La jeune fille avait 22 jours lorsqu’elle a reçu une greffe de moelle osseuse. Trois jours avant la qualification régionale, on lui a enlevé un plâtre qu’elle avait dû porter après une chirurgie à la hanche et au genou pour allonger certains tendons. Elle a ensuite fait des sessions intensives de physiothérapie afin de pouvoir s’asseoir dans son fauteuil. Elle porte encore une orthèse qu’elle peut enlever pendant ses matchs.
La tradition familiale se poursuit
À Saguenay, Philippe Lord poursuit la tradition familiale, puisque sa mère et son père ont déjà participé aux Jeux du Québec. Le jeune homme originaire de Blainville dans les Laurentides est atteint de paralysie cérébrale. Il ne parle pas et seule sa tête bouge. Son père Gaétan est son assistant sportif. Il a le dos au jeu et ne peut regarder sous peine d’une pénalité. C’est lui qui place la boule sur une rampe qu’il bouge selon les directives de son fils. Ce dernier retient la balle avec une tige appelée licorne qui est fixée à sa tête. Il n’a qu’à la lever pour faire rouler la boule.
Auparavant, Zach Bouchard jouait aussi avec une rampe jusqu’au moment où il s’est aperçu qu’il pouvait lancer par en haut.
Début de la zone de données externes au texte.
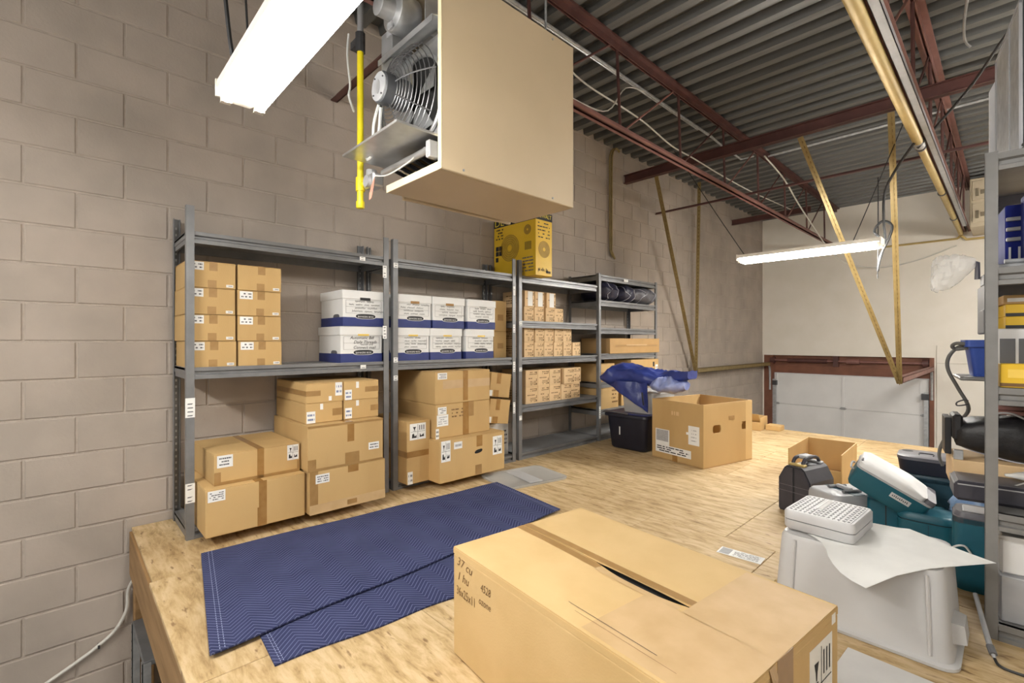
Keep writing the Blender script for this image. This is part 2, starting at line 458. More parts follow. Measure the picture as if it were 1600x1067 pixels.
# ---- back wall of white drywall with the overhead-door opening
WY = 10.4
wb = MB()
wb.box(.0, .13, WY, WY+.12, -2.4, .80).box(0, 7.0, WY, WY+.12, .80, 3.60).box(2.62, 7.0, WY, WY+.12, -2.4, .80)
wall_back = struct(ob('wall_back', wb, 'drywall'))
for (x0, x1, z0, z1) in ((2.66, 3.9, .715, 1.005), (2.66, 3.9, -.10, .710), (2.66, 3.9, -1.3, -.105)):
    ob('wall_panel', MB().cbox(x0, x1, WY-.02, WY+.002, z0, z1, .003), 'drywall', wall_back)
ob('corner_bead', MB().box(0.0, .02, WY-.012, WY+.001, .80, 3.5), 'drywall', wall_back)

struct(ob('wall_right', MB().box(7.0, 7.12, -1.7, WY+.12, -2.4, 3.60), 'drywall'))

# ---- corrugated steel deck: sheets of four ribs each, ribs running across the room
ceiling = struct(empty('ceiling', (0, 0, 3.53)))
P = .2032
prof = []
for k in range(4):
    y = k*P
    prof += [(y, 0), (y + .078, 0), (y + .092, .065), (y + .189, .065)]
prof.append((4*P, 0))
sheet = MB()
for (a, b) in zip(prof, prof[1:]):
    sheet.add([(-.02, a[0], a[1]), (7.2, a[0], a[1]), (7.2, b[0], b[1]), (-.02, b[0], b[1])], [(0, 1, 2, 3)])
    sheet.add([(-.02, a[0], a[1]+.002), (7.2, a[0], a[1]+.002), (7.2, b[0], b[1]+.002), (-.02, b[0], b[1]+.002)], [(3, 2, 1, 0)])
sheet_me = None
for k in range(16):
    o = ob('deck_sheet', sheet_me or sheet, 'deck', ceiling, (0, -2.0 + k*4*P, 0), recalc=False); sheet_me = o.data
ob('roof_cover', MB().box(-.1, 7.2, -2.0, 10.8, .075, .10), 'metal_dark', ceiling)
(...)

Ce fut alors une grande fierté.
Des jeunes comme les autres
Lorsqu’on demande à la directrice générale de l’Association québécoise de sports pour paralytiques cérébraux (AQSPC), Jo-Ann Arvey, ce qui fut le plus grand défi de la coordination de la compétition, elle n’hésite pas avant de répondre.
«Il a fallu convaincre l’organisation que les jeunes pouvaient être intégrés. Au départ, elle ne pensait pas que les jeunes pouvaient dormir dans les classes ou prendre l’autobus avec les délégations. Je leur ai expliqué que les jeunes n’étaient pas malades et qu’ils devaient être le plus possible intégrés avec les autres. Ils doivent faire partie de l’équipe et développer le même sentiment d’appartenance.»
En tout, 10 régions sont représentées par un ou deux jeunes, mais au Québec, ce sont 15 des 19 régions présentes aux Jeux du Québec qui initient les enfants à la boccia.